Los Angeles, CA – A trademark, trade dress, and unfair competition complaint was filed in the Central District of California by Torrance based Virco, through its Pasadena trademark attorneys. Virco is a furniture manufacturer and has manufactured a chair with three parallel slots that extend from the seat to the backrest. Virco filed a trademark application for the “three slot” design feature with the USPTO and it became a registered trademark on June 10, 1997. Virco asserts that in the furniture industry, the three slot design trademark is well recognized as a product manufactured by Virco and since 1997, its sales of the three slot chairs have averaged in excess of $10,000,000 per year.
Virco alleges that in late 2007, it discovered that defendant “was manufacturing, selling, advertising, and distributing two versions of a children’s plastic chair that used [Virco three slot design trademark]. The goods sold by defendants are confusingly similar copies of the [Virco’s trademark].” Virco continues that defendant’s use of the three slot trademark “creates a likelihood that Plaintiff’s customers, potential customers, members of the trade, and the public generally will be misled as to the source of goods or services in that they are likely to believe that Defendant’s business and products are affiliated with or sponsored by Plaintiffs. The complaint sets forth the following seven causes of action: (1) Registered trademark infringement, (2) False designation of origin 15 U.S.C. 1125, (3) Trade dress infringement, (4) Common law trademark infringement, (5) Common law unfair competition, (6) Statutory unfair competition, § 17200, (7) Trademark Dilution. The case is titled Virco MFG. Corp, v. Jonti-Craft, Inc., CV08-01332 PSG (C.D. California).

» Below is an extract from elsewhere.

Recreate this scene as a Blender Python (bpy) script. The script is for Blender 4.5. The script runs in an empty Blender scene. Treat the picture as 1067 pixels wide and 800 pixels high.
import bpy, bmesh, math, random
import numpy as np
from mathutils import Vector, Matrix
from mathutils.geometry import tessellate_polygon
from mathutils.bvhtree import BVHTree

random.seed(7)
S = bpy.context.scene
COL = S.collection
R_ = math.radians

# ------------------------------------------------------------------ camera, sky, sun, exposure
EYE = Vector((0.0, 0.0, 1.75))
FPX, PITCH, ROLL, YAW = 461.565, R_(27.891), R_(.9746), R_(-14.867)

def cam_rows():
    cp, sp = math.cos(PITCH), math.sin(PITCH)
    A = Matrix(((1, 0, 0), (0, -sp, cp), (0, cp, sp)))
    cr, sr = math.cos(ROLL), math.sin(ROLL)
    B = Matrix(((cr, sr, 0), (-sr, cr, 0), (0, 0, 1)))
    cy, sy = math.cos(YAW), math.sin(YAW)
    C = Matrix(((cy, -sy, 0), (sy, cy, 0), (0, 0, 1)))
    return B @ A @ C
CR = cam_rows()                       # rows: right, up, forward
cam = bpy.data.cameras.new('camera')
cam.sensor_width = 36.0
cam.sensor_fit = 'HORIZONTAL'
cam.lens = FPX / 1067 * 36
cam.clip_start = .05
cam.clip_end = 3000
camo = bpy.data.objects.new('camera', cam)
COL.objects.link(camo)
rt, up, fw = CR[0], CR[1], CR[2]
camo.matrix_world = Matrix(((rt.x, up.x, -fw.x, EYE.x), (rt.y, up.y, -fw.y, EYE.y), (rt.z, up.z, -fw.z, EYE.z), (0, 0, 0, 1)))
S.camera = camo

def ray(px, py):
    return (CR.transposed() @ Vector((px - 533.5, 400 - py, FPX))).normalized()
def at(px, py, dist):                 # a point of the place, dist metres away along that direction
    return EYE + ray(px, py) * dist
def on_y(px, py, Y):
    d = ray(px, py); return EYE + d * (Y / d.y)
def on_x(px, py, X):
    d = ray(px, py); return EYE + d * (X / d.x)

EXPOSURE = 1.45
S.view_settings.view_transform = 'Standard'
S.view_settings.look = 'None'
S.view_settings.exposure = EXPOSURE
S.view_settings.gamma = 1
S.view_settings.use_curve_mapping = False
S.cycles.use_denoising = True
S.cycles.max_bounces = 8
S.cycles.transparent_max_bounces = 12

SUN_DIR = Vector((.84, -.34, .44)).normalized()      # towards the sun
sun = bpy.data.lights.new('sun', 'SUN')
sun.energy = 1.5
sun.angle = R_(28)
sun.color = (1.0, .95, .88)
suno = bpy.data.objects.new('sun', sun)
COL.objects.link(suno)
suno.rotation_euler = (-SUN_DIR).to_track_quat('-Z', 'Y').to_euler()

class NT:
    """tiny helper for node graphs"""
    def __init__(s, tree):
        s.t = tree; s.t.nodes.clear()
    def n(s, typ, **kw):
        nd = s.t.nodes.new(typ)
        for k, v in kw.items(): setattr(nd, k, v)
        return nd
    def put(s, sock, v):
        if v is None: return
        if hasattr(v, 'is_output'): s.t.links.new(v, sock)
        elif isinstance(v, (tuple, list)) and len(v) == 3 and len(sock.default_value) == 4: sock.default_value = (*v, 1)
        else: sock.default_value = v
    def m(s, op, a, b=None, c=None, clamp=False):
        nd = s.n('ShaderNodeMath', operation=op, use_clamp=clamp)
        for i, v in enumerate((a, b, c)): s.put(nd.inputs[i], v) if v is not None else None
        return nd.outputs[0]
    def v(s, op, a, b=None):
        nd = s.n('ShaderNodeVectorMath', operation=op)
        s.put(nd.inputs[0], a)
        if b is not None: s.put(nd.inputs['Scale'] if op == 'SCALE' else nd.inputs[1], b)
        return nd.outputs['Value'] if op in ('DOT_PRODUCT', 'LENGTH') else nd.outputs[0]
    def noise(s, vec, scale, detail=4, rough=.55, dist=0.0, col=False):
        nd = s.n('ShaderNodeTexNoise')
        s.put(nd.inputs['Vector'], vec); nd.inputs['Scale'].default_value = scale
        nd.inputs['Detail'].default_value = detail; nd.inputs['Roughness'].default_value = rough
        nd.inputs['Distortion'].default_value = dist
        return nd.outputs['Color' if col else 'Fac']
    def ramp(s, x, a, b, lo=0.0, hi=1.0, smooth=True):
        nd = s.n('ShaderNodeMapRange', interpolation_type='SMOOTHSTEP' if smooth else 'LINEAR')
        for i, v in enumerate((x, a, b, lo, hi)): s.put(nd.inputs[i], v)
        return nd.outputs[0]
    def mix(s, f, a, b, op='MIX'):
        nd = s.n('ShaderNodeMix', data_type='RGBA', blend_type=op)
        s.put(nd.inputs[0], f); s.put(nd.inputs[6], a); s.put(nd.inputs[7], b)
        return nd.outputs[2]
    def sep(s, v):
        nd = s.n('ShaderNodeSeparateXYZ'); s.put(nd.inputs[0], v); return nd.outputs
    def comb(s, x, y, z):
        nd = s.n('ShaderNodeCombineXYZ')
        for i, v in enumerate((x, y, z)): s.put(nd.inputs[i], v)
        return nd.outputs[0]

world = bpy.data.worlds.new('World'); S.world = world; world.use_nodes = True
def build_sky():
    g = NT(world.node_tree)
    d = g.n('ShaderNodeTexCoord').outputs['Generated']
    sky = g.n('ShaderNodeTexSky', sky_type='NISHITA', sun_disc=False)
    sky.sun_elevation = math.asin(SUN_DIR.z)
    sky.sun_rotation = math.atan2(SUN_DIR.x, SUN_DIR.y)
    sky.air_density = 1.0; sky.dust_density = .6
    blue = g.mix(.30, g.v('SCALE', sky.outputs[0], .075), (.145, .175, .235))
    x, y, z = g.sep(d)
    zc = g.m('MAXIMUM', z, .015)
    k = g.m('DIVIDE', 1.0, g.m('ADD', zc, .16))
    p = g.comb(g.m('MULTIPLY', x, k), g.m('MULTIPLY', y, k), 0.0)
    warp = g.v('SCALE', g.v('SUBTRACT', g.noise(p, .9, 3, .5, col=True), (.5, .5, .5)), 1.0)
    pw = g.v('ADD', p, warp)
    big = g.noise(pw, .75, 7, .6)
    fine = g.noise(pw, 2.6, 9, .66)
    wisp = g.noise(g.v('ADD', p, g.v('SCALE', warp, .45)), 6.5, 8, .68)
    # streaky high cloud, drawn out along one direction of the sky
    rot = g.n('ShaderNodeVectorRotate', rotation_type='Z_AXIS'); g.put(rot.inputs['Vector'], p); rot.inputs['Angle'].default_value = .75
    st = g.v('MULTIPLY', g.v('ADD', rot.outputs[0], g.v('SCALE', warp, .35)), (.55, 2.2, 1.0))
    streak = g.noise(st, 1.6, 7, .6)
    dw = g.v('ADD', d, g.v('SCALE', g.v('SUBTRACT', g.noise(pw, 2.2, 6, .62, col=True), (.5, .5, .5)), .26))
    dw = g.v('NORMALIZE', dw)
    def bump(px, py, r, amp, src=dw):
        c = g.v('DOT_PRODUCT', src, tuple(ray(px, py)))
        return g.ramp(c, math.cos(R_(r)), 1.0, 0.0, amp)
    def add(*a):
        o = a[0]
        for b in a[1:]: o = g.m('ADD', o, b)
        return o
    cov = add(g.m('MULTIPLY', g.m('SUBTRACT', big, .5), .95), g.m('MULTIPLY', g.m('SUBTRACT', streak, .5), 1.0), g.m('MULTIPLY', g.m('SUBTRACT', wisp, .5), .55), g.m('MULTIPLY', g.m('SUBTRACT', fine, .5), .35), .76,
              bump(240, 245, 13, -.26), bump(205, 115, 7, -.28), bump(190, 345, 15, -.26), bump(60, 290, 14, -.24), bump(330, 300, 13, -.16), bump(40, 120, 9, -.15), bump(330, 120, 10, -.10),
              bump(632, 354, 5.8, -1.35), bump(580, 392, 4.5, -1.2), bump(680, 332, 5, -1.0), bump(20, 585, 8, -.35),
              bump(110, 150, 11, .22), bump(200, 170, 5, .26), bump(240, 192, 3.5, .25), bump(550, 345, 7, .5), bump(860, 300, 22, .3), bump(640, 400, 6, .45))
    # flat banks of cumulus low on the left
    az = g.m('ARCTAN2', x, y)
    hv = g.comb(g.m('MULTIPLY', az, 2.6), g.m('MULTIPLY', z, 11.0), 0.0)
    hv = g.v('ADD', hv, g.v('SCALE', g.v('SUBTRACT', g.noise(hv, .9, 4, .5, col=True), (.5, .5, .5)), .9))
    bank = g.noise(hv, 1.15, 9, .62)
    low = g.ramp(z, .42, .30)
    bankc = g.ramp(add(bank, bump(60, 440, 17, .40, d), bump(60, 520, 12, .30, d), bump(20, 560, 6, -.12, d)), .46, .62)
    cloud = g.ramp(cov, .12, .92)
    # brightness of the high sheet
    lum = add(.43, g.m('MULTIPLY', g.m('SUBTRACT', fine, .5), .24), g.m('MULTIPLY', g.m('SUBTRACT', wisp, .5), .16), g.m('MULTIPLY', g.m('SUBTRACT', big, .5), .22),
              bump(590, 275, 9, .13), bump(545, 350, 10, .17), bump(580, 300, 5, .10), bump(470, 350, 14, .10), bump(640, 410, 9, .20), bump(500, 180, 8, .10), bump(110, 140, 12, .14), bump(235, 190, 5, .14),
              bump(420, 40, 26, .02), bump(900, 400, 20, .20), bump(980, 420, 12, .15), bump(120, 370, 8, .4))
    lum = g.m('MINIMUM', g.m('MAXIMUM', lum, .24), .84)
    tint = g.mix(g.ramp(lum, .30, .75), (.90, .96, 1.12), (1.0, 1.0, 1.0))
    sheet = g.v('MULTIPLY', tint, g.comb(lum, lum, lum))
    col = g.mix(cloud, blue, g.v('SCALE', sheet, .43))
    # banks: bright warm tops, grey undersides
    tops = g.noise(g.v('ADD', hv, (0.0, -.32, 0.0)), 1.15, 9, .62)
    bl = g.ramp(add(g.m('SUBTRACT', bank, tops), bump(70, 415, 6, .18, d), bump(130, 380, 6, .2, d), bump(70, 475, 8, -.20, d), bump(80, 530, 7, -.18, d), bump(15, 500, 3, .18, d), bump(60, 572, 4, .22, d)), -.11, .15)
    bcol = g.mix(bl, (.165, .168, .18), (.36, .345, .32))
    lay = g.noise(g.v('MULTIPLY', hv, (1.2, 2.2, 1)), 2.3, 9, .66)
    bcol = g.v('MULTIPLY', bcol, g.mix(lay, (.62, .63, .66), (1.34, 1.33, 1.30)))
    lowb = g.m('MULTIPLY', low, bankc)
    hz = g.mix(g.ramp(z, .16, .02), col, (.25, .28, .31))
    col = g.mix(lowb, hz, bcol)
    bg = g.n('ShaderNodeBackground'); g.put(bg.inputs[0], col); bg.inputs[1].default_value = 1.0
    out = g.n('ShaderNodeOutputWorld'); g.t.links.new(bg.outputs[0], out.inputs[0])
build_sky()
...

PRACTICE NOTE: Because Virco’s trademark has been registered for over five years, it has become incontestable under 15 U.S.C. § 1065. A defendant in a trademark lawsuit cannot challenge an incontestable trademark on the following grounds: descriptiveness, deceptive misdescriptiveness, geographic descriptiveness, and primarily merely a surname. Another important reason to register trademarks is that a prior user of an unregistered mark cannot contest a registered mark after five years based on prior use.